12 Comments leave one →
  1. September 25, 2010 5:44 am

    I turned off several minutes into Canada – I could not stomach him, and cleaning the cat pans seemed far more appetizing than listening to that kind of bunk.

    Your piece is quite thorough. I know Booker is a close friend of Rachel Maddow, with whom he overlapped at Stanford. And he is right that in general terms we should stop the dichotomy between charter and regular public schools. Still, there are important distinctions that it sounds like were NOT addressed in the program. Continuing to allow the bashing of unions without a competent voice to respond is to turn the program into propaganda, not a meaningful exploration of the issues.

    Good job on this posting. I plan to retweet it.

    Peace.

  2. Vicki Embrey permalink
    September 25, 2010 6:28 am

    David–Thank you for this post. I, too, watched Oprah with the same feelings of discouragement. I was also relieved when Booker made his comments. I happen to teach in Montgomery County, MD which is a large suburban district (160K students, 200 schools, 12K teachers) adjacent to DC. My school system has received much national recognition for the reforms it has implemented and given the demographic composition of our student body, that is no easy feat . We have also been recognized for PAR which is our very comprehensive peer review evaluation system. Our superintendent has been a relentless supporter of teachers. Unfortunately our superintendent is retiring after 12 years and the talk in the community is that we should try to hire Michelle Rhee as the replacement. It’s shows like Oprah’s that just promote this given that Rhee has a combative management style and is overwhelmingly not qualified. MD won in the last round of RttT and our district won’t be receiving funds because we didn’t sign on with the state’s application. My frustration is that these “reforms” are being shoved on to all districts including the successful ones which have fostered different kinds of reforms. Why doesn’t anyone look at what works?

  3. Stan Karp permalink
    September 25, 2010 7:33 am

    Booker is an effective politician, although he is much more popular outside Newark than inside.

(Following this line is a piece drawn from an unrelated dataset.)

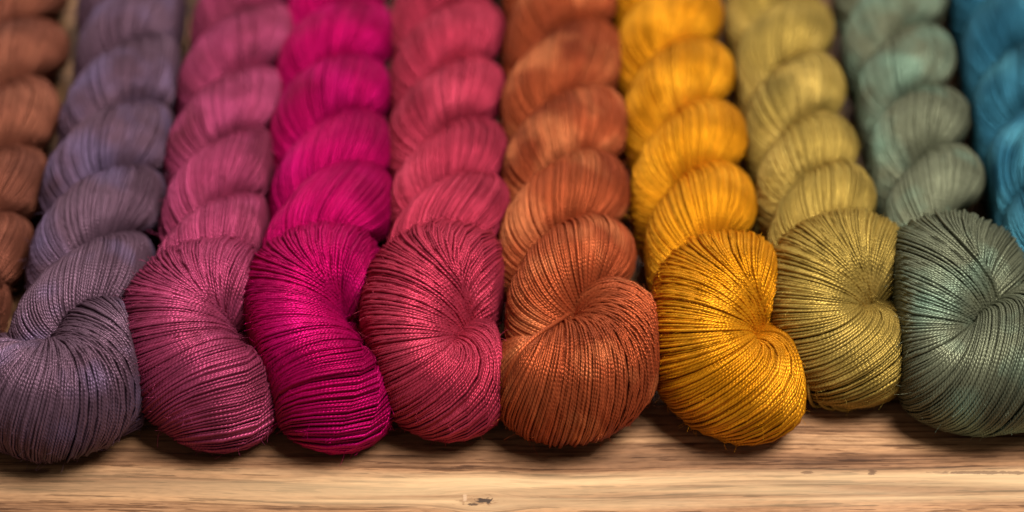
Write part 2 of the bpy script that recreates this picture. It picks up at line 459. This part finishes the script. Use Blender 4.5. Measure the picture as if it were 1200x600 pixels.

I didn’t watch him on Oprah, but when it comes to public school policy in NJ he has not been on the right side. He is a longtime supporter of private school vouchers, not just charters, and is currently supporting legislation that would use public funds to pay private school tuition. He has a long history with the conservative groups and foundations that have bankrolled the voucher movement. He’s on the DFER Board of Advisors and has played a major role in moving the Democrats to the right on education issues. There is a lot of opposition in the community to handing control of the schools over to him.

    Booker and his new political partner Christie have also helped dismantle the most progressive set of state funding equity mandates in the country. After years of separate and unequal school the hard-won Abbott funding decisions brought equity to NJ’s poorest urban districts in the 90s. In just about 10 years, they resulted in over 40,000 3 & 4yr-olds attending the highest-quality pre-school program in the country, significant progress in closing achievement gaps, and the highest HS graduation rate in the country, including some of the highest rates for students of color. There are problematic aspects to these achievements, but they are not small accomplishments. A recent report from the Schott Foundation cites Newark as making major progress on black male graduation rights because of the Abbott investments. Linda Darling Hammond has a full charter on this history in her most recent book. But it has been left out of most media discussions of NJ and Newark because the narrative of total failure and “nothing has worked” is more useful to those looking to promote privatization, Mayoral control, Rhee-type reform. etc.

    The Abbott “supplemental programs” are the closest any state has come to mandating and funding with public dollars the types of wrap around supports so often hailed in Geoffrey’s Canada’s Harlem Children Zone, pre-K, extended school days, social & health services, tutoring, etc. [Two-thirds of HCZ funding comes from private sources.] Instead of defending those investments and expanding them for all kids, Booker & Christie have abandoned them in support of a bizarre, celebrity-driven end run around the most basic public accountability.

    Hold the cheering.

  4. Stan Karp permalink
    September 25, 2010 8:09 am

    For more on Newark & Booker/Zuckerberg’s plans see:

    Schoolfinance101
    http://schoolfinance101.wordpress.com/2010/09/24/a-few-thoughts-on-the-unlikely-alliance/

    • David B. Cohen permalink*
      September 26, 2010 8:33 pm

      This was a very useful, and troubling post. I always like to hear what Bruce Baker has to say and would recommend his School Finance 101 blog to anyone interested in education policy/governance. The fact that this story hits so close to home for Bruce makes it that much more interesting. Had I known then what I know now, I might have gushed a little less over his statements. Oh well, those were my reactions at the time, and at least he was talking a better game than anyone else on Oprah. The larger question of course: where are the teachers??

  5. Jim Davis permalink
    September 25, 2010 8:39 am

    David, I appreciate your review of yet another Winfry fiasco. Perhaps a deeper issue for our society, as passionate as I am about education, is the “elevation” of Winfrey and others (these billionaires included) to pseudo-experts through celebrity and social status. As educators, one great challenge we should seriously entertain is the cultivation of sufficient critical and civic literacy that our graduates will not be swayed by positions taken by those who have a platform due to celebrity and wealth. JSD

  6. ellaine permalink
    September 25, 2010 1:15 pm

    thank you for your informed opinion having been a volunteer in the school system for a few years I appreciate your wonderful way with words wish the powers that be would listen to some real voices blessed be

  7. September 25, 2010 8:21 pm

    There is little Oprah can say now that I will find valid or credible. Booker was impressive (I too DVR’d the “response” episode after the uproar following the first) but heavy on rhetoric and light on substance…imagine that from a politician on television. There were some great lines in there, but I didn’t hear a plan.

    I, too, was offended by the “give one more hour” plea and the pervasive sense that for a teacher to be effective they must be a martyr. The value in a martyr is that the martyr is rare and revered and thus is a model for others. Teachers are neither rare nor revered, regardless of whether they work their 7.5/day or 75 hours a week. I think Oprah thinks she’s done this country a service, but I think she’s just made it worlds harder for real reform to take place because now her hordes of followers will be more apt to take up pitchforks against any teacher who takes the time to stop and think critically about proposed reforms. Teachers will continue to be the convenient target, despite what Booker pushed her to believe, that the blame game only serves to absolve the blamer of a sense of responsibility (she looked irritated when he mentioned that teachers shouldn’t shoulder all the blame). Oprah’s blame is squarely on the backs of teachers. And there are millions of us (and we’re all lazy, unless we teach at a charter school) so it will be awful hard to make a change after alienating the masses.